▸ Exercise input:
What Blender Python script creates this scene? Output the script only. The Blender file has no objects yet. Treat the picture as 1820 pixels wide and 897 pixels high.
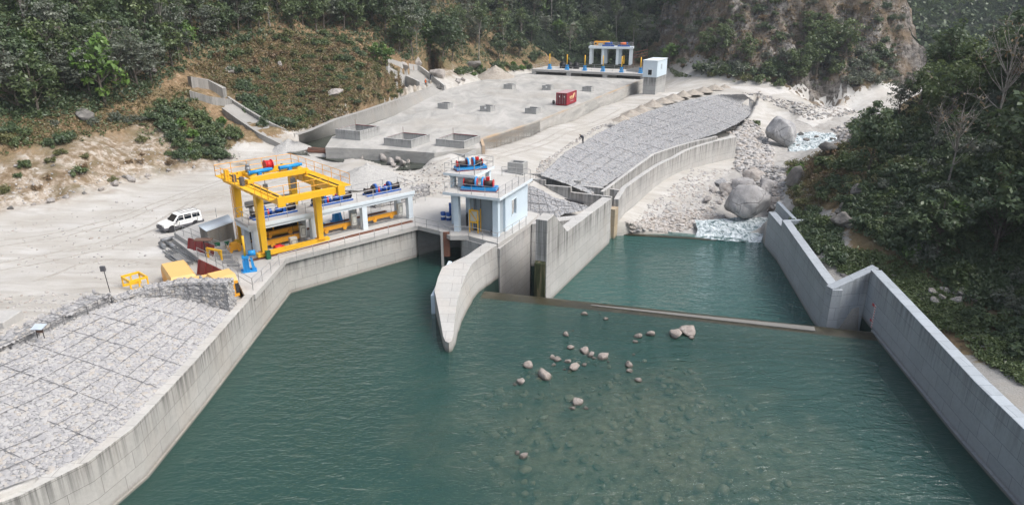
import bpy, bmesh, math, random
import numpy as np
from mathutils import Vector, Matrix, Euler
R = math.radians
# ------------------------------------------------------------------ camera, sky, sun, exposure
sc = bpy.context.scene
CAM_H, PITCH, FPX = 28.0, R(20.0), 1240.0
cam = bpy.data.cameras.new('camera'); cam_o = bpy.data.objects.new('camera', cam)
sc.collection.objects.link(cam_o)
cam_o.location = (0, 0, CAM_H); cam_o.rotation_euler = (R(90) - PITCH, 0, 0)
cam.sensor_width = 36; cam.lens = 36 * FPX / 1820; cam.clip_start = .5; cam.clip_end = 3000
sc.camera = cam_o
SUN_EL, SUN_AZ = R(52), R(112)          # azimuth clockwise from +Y: hazy sun high on the right
world = bpy.data.worlds.new('World'); sc.world = world; world.use_nodes = True
wt = world.node_tree; wt.nodes.clear()
wo = wt.nodes.new('ShaderNodeOutputWorld'); wb = wt.nodes.new('ShaderNodeBackground')
sky = wt.nodes.new('ShaderNodeTexSky'); sky.sky_type = 'NISHITA'; sky.sun_disc = False
sky.sun_elevation = SUN_EL; sky.sun_rotation = SUN_AZ
sky.air_density = 1.0; sky.dust_density = 4.0; sky.ozone_density = 1.0
hs = wt.nodes.new('ShaderNodeHueSaturation'); hs.inputs['Saturation'].default_value = .6
wt.links.new(sky.outputs[0], hs.inputs['Color']); wt.links.new(hs.outputs[0], wb.inputs[0])
wt.links.new(wb.outputs[0], wo.inputs[0]); wb.inputs[1].default_value = .14
sun = bpy.data.lights.new('sun', 'SUN'); sun.energy = 1.5; sun.angle = R(34); sun.color = (1, .985, .96)
sun_o = bpy.data.objects.new('sun', sun); sc.collection.objects.link(sun_o)
sd = Vector((math.sin(SUN_AZ) * math.cos(SUN_EL), math.cos(SUN_AZ) * math.cos(SUN_EL), math.sin(SUN_EL)))
sun_o.rotation_euler = sd.to_track_quat('Z', 'Y').to_euler()
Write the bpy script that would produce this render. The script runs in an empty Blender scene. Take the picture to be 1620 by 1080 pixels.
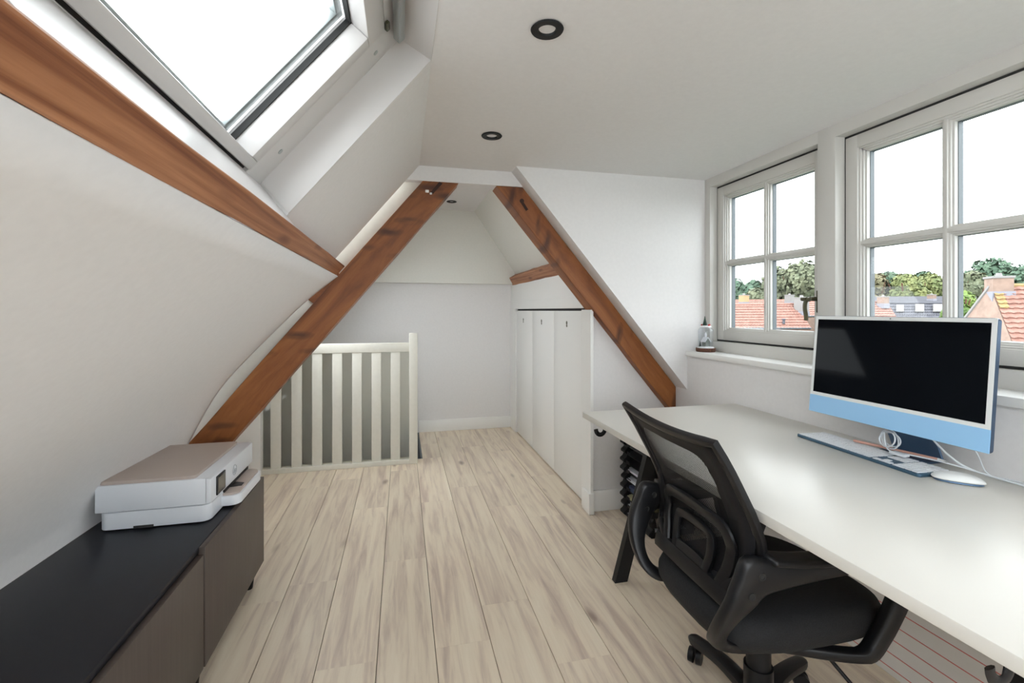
import bpy, bmesh, math, random
from mathutils import Vector, Matrix, noise
random.seed(7)
SC = bpy.context.scene
COL = SC.collection
PI = math.pi
H = 1.21                      # eye height above the floor; +Y runs down the room, +X towards the dormer

# ------------------------------------------------------------------ camera, sky, exposure
cam_d = bpy.data.cameras.new('camera')
cam = bpy.data.objects.new('camera', cam_d); COL.objects.link(cam)
cam.location = (0, 0, H)
cam.rotation_euler = (PI/2, 0, -math.radians(13.41))
cam_d.sensor_width = 36.0
cam_d.lens = 16.22
cam_d.shift_y = -0.0302
cam_d.clip_start = 0.05
cam_d.clip_end = 500
SC.camera = cam

world = bpy.data.worlds.new('overcast_sky'); SC.world = world
world.use_nodes = True
wn = world.node_tree; wn.nodes.clear()
wo = wn.nodes.new('ShaderNodeOutputWorld'); bg = wn.nodes.new('ShaderNodeBackground')
bg.inputs[0].default_value = (0.93, 0.965, 1.0, 1); bg.inputs[1].default_value = 4.6
wn.links.new(bg.outputs[0], wo.inputs[0])
SC.view_settings.view_transform = 'Standard'
SC.view_settings.look = 'None'
SC.view_settings.exposure = 0.52
SC.view_settings.gamma = 1
SC.view_settings.use_curve_mapping = False
SC.cycles.max_bounces = 14
SC.cycles.diffuse_bounces = 10
SC.cycles.transparent_max_bounces = 24
SC.cycles.caustics_reflective = False
SC.cycles.caustics_refractive = False
SC.cycles.sample_clamp_indirect = 8.0

# ------------------------------------------------------------------ materials
def mat(name, rgb, rough=0.6, metal=0.0, spec=0.5, coat=0.0):
    m = bpy.data.materials.new(name); m.use_nodes = True
    b = m.node_tree.nodes['Principled BSDF']
    b.inputs['Base Color'].default_value = (*rgb, 1)
    b.inputs['Roughness'].default_value = rough
    b.inputs['Metallic'].default_value = metal
    b.inputs['Specular IOR Level'].default_value = spec
    b.inputs['Coat Weight'].default_value = coat
    return m
def N(m, t, **kw):
    n = m.node_tree.nodes.new(t)
    for k, v in kw.items(): setattr(n, k, v)
    return n
def L(m, a, b): m.node_tree.links.new(a, b)
def bump(m, h, strength=0.2, dist=0.002):
    bp = N(m, 'ShaderNodeBump'); bp.inputs['Strength'].default_value = strength
    bp.inputs['Distance'].default_value = dist
    L(m, h, bp.inputs['Height']); L(m, bp.outputs[0], m.node_tree.nodes['Principled BSDF'].inputs['Normal'])
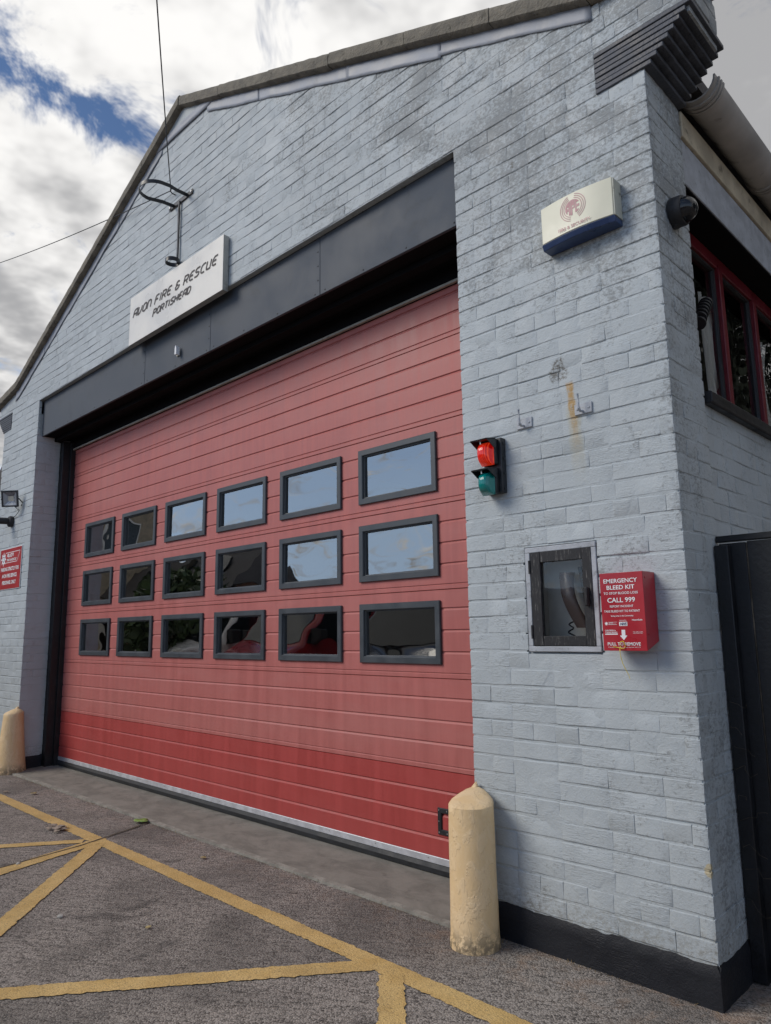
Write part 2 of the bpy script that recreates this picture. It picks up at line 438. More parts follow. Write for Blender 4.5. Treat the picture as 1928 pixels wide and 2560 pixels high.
class MB:
    def __init__(s):
        s.v = []
        s.f = []

    def add(s, verts, faces):
        b = len(s.v)
        s.v += [tuple(q) for q in verts]
        s.f += [tuple(i+b for i in fc) for fc in faces]
        return s

    def box(s, x0, x1, y0, y1, z0, z1):
        return s.add([(x0, y0, z0), (x1, y0, z0), (x1, y1, z0), (x0, y1, z0), (x0, y0, z1), (x1, y0, z1), (x1, y1, z1), (x0, y1, z1)],
                     [(0, 3, 2, 1), (4, 5, 6, 7), (0, 1, 5, 4), (1, 2, 6, 5), (2, 3, 7, 6), (3, 0, 4, 7)])

    def obox(s, c, ax, ay, az):
        c, ax, ay, az = Vector(c), Vector(ax), Vector(ay), Vector(az)
        vs = []
        for k in (-1, 1):
            for (i, j) in ((-1, -1), (1, -1), (1, 1), (-1, 1)):
                vs.append(c + ax*i + ay*j + az*k)
        return s.add(vs, [(0, 3, 2, 1), (4, 5, 6, 7), (0, 1, 5, 4), (1, 2, 6, 5), (2, 3, 7, 6), (3, 0, 4, 7)])

    def prism(s, poly, axis, a, b):
        """poly of 2-tuples in the plane without axis, ordered; extruded a..b along axis"""
        def mk(p, t):
            if axis == 'x':
                return (t, p[0], p[1])
            if axis == 'y':
                return (p[0], t, p[1])
            return (p[0], p[1], t)
        n = len(poly)
        vs = [mk(p, a) for p in poly] + [mk(p, b) for p in poly]
        fs = [tuple(range(n))[::-1], tuple(range(n, 2*n))] + [(i, (i+1) % n, n+(i+1) % n, n+i) for i in range(n)]
        return s.add(vs, fs)

    def tube(s, pts, rad, seg=10, caps=True):
        pts = [Vector(q) for q in pts]
        rads = rad if isinstance(rad, (list, tuple)) else [rad]*len(pts)
        rings = []
        ref = Vector((0, 0, 1))
        for i, q in enumerate(pts):
            d = (pts[min(i+1, len(pts)-1)] - pts[max(i-1, 0)]).normalized()
            a = d.cross(ref)
            if a.length < 1e-3:
                a = d.cross(Vector((1, 0, 0)))
            a.normalize()
            b = d.cross(a)
            rings.append([q + (a*math.cos(2*math.pi*k/seg) + b*math.sin(2*math.pi*k/seg))*rads[i] for k in range(seg)])
        vs = [w for r_ in rings for w in r_]
        fs = []
        for i in range(len(pts)-1):
            for k in range(seg):
                fs.append((i*seg+k, i*seg+(k+1) % seg, (i+1)*seg+(k+1) % seg, (i+1)*seg+k))
        if caps:
            fs.append(tuple(range(seg))[::-1])
            fs.append(tuple((len(pts)-1)*seg+k for k in range(seg)))
        return s.add(vs, fs)

    def lathe(s, c, axis, prof, seg=24):
        """prof: list of (radius, height along axis)"""
        c, ax = Vector(c), Vector(axis).normalized()
        a = ax.cross(Vector((0, 0, 1)))
        if a.length < 1e-3:
            a = Vector((1, 0, 0))
        a.normalize()
        b = ax.cross(a)
        vs, fs = [], []
        for (r_, h) in prof:
            for k in range(seg):
                t = 2*math.pi*k/seg
                vs.append(c + ax*h + (a*math.cos(t) + b*math.sin(t))*max(r_, 1e-4))
        for i in range(len(prof)-1):
            for k in range(seg):
                fs.append((i*seg+k, i*seg+(k+1) % seg, (i+1)*seg+(k+1) % seg, (i+1)*seg+k))
        return s.add(vs, fs)

    def rings(s, loops):
        """list of closed loops with equal counts, bridged"""
        n = len(loops[0])
        vs = [q for l in loops for q in l]
        fs = []
        for i in range(len(loops)-1):
            for k in range(n):
                fs.append((i*n+k, i*n+(k+1) % n, (i+1)*n+(k+1) % n, (i+1)*n+k))
        return s.add(vs, fs)

    def build(s, name, mat, parent=None, smooth=False, bevel=0.0, bseg=2, angle=40):
        me = bpy.data.meshes.new(name)
        off = wloc(parent) if parent is not None else Vector((0, 0, 0))
        me.from_pydata([(q[0]-off.x, q[1]-off.y, q[2]-off.z) for q in s.v], [], s.f)
        if not mat.startswith('pane_'):      # glazing keeps its outward winding
            bm = bmesh.new()
            bm.from_mesh(me)
            bmesh.ops.recalc_face_normals(bm, faces=bm.faces)
            bm.to_mesh(me)
            bm.free()
        me.materials.append(MATS[mat])
        o = bpy.data.objects.new(name, me)
        C.objects.link(o)
        if parent is not None:
            o.parent = parent
        if bevel > 0:
            md = o.modifiers.new('bevel', 'BEVEL')
            md.width = bevel
            md.segments = bseg
            md.limit_method = 'ANGLE'
            md.angle_limit = R(35)
        if smooth or bevel > 0:
            for pl in me.polygons:
                pl.use_smooth = True
            if hasattr(me, 'set_sharp_from_angle'):
                me.set_sharp_from_angle(angle=R(angle))
        return o


def thing(name, label, cat, loc, group=None):
    o = bpy.data.objects.new(name, None)
    o.empty_display_size = 0.1
    C.objects.link(o)
    o.location = loc
    o['label'] = label
    o['category'] = cat
    if group:
        o['group'] = group
    return o


def tag(o, label, cat, group=None):
    o['label'] = label
    o['category'] = cat
    if group:
        o['group'] = group
    return o


def struct(o):
    o['kind'] = 'structure'
    return o


def text_mesh(name, body, origin, xdir, ydir, height, mat, parent, bold=0.0, width=None, align='CENTER', shear=0.0, depth=0.0006):
    cu = bpy.data.curves.new(name, 'FONT')
    cu.body = body
    cu.align_x = align
    cu.size = 1.0
    cu.offset = bold
    cu.shear = shear
    cu.extrude = 0.0
    cu.resolution_u = 3
    tmp = bpy.data.objects.new('tmp_text', cu)
    C.objects.link(tmp)
    dg = bpy.context.evaluated_depsgraph_get()
    me = bpy.data.meshes.new_from_object(tmp.evaluated_get(dg))
    C.objects.unlink(tmp)
    bpy.data.objects.remove(tmp)
    xs = [q.co.x for q in me.vertices]
    caps = 0.72
    sc = height/caps
    sx_ = sc
    if width:
        sx_ = width/max(1e-6, (max(xs)-min(xs)))
    xd, yd = Vector(xdir).normalized(), Vector(ydir).normalized()
    nd = xd.cross(yd)
    off = wloc(parent)
    for q in me.vertices:
        w = Vector(origin) + xd*(q.co.x*sx_) + yd*(q.co.y*sc) + nd*depth
        q.co = w - off
    me.name = name
    me.materials.clear()
    me.materials.append(MATS[mat])
    o = bpy.data.objects.new(name, me)
    C.objects.link(o)
    o.parent = parent
    return o


def nz(*p):
    return noise.noise(Vector(p))


YW = -0.385            # wall face
XR = 3.985             # outer corner of piers
XO = 2.92              # door opening half width
ZB = 0.133             # top of plinth
CO = 0.0784            # brick course

# ------------------------------------------------------------------ ground
mb = MB()
mb.add([(-150, -150, -0.015), (150, -150, -0.015), (150, 150, -0.015), (-150, 150, -0.015)], [(0, 1, 2, 3)])
struct(mb.build('asphalt_ground', 'asphalt'))

# concrete apron in front of the door, with a paler trowelled edge strip
mb = MB()
nx = 80
vs, fs = [], []
ys = [-0.425, -0.30, -0.15, 0.0, 0.12]
for i in range(nx+1):
    x = -2.92 + 5.84*i/nx
    for j, y in enumerate(ys):
        z = -0.004 + 0.018*(y+0.43)/0.43 + 0.0015*nz(x*3, y*4, 1)
        vs.append((x, y + (0.006*nz(x*5, 2, 0) if j == 0 else 0), z))
for i in range(nx):
    for j in range(len(ys)-1):
        a = i*len(ys)+j
        fs.append((a, a+len(ys), a+len(ys)+1, a+1))
mb.add(vs, fs)
struct(mb.build('apron', 'apron_concrete', smooth=True))
mb = MB()
vs, fs = [], []
for i in range(161):
    x = -2.92 + 5.84*i/160
    j = 0.007*nz(x*5, 2, 0) + 0.004*nz(x*22, 5, 0)
    vs += [(x, -0.458+j, -0.03), (x, -0.456+j, -0.003), (x, -0.425+0.005*nz(x*9, 7, 2), 0.001), (x, -0.42, -0.006)]
for i in range(160):
    for j in range(3):
        a = i*4+j
        fs.append((a, a+4, a+5, a+1))
mb.add(vs, fs)
struct(mb.build('apron_edge', 'apron_edge', smooth=True))


# yellow box markings with ragged thermoplastic edges
def marking(p0, p1, w, zoff):
    p0, p1 = Vector((p0[0], p0[1], 0)), Vector((p1[0], p1[1], 0))
    d = p1-p0
    n = max(8, int(d.length/0.012))
    nn = Vector((-d.y, d.x, 0)).normalized()
    vs, fs = [], []
    sd = random.random()*50
    for i in range(n+1):
        q = p0 + d*i/n
        for k, sg in enumerate((-1, 1)):
            e = w/2*(1 + 0.09*nz(q.x*7+sd, q.y*7, k*9)) + 0.008*nz(q.x*38, q.y*38+sd, k*5+3) + 0.006*nz(q.x*110, q.y*110+sd, k*5+3)
            vs.append(q + nn*sg*e + Vector((0, 0, -0.015+0.0022+zoff*0.22)))
    for i in range(n):
        fs.append((2*i, 2*i+2, 2*i+3, 2*i+1))
    o = MB().add(vs, fs).build('road_marking', 'yellow_paint')
    struct(o)


def ext(a, b, t):
    return (a[0]+(b[0]-a[0])*t, a[1]+(b[1]-a[1])*t)


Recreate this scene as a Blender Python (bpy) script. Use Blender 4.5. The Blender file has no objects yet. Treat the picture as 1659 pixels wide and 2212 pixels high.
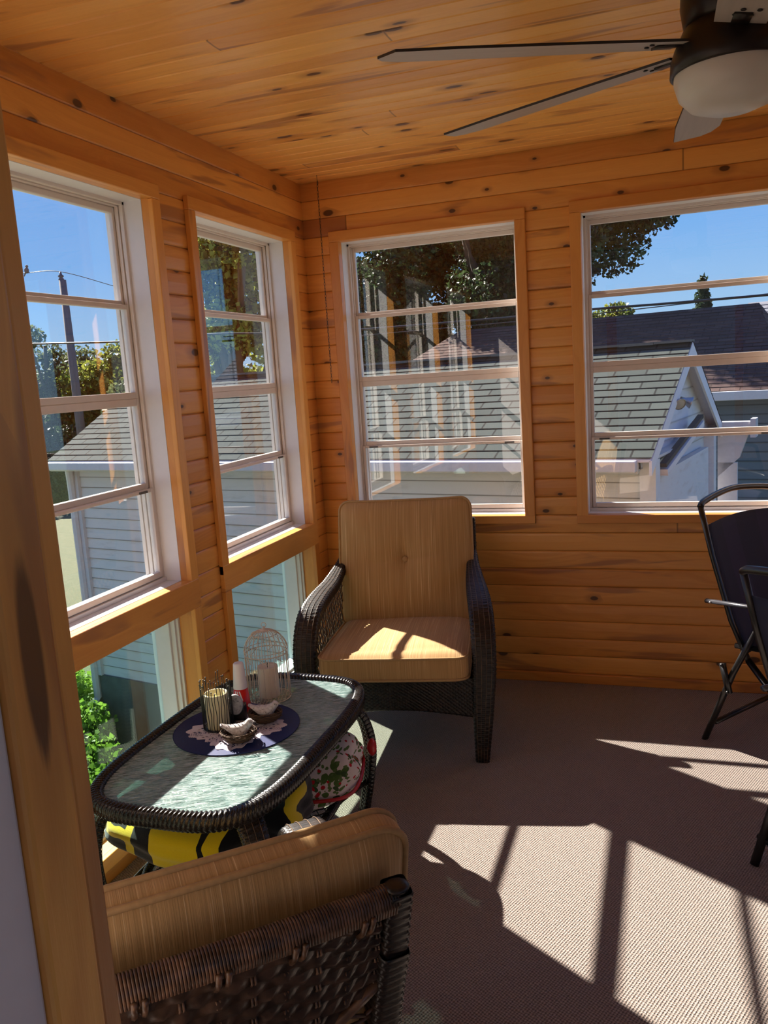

▸ Exercise requirements:
The lines to reproduce run from the one above containing "Write the bpy" through the one containing "towards the dormer". Copy them exactly and leave out all pictures.

▸ Answer:
Write the bpy script that would produce this render. The script runs in an empty Blender scene. Take the picture to be 1620 by 1080 pixels.
import bpy, bmesh, math, random
from mathutils import Vector, Matrix, noise
random.seed(7)
SC = bpy.context.scene
COL = SC.collection
PI = math.pi
H = 1.21                      # eye height above the floor; +Y runs down the room, +X towards the dormer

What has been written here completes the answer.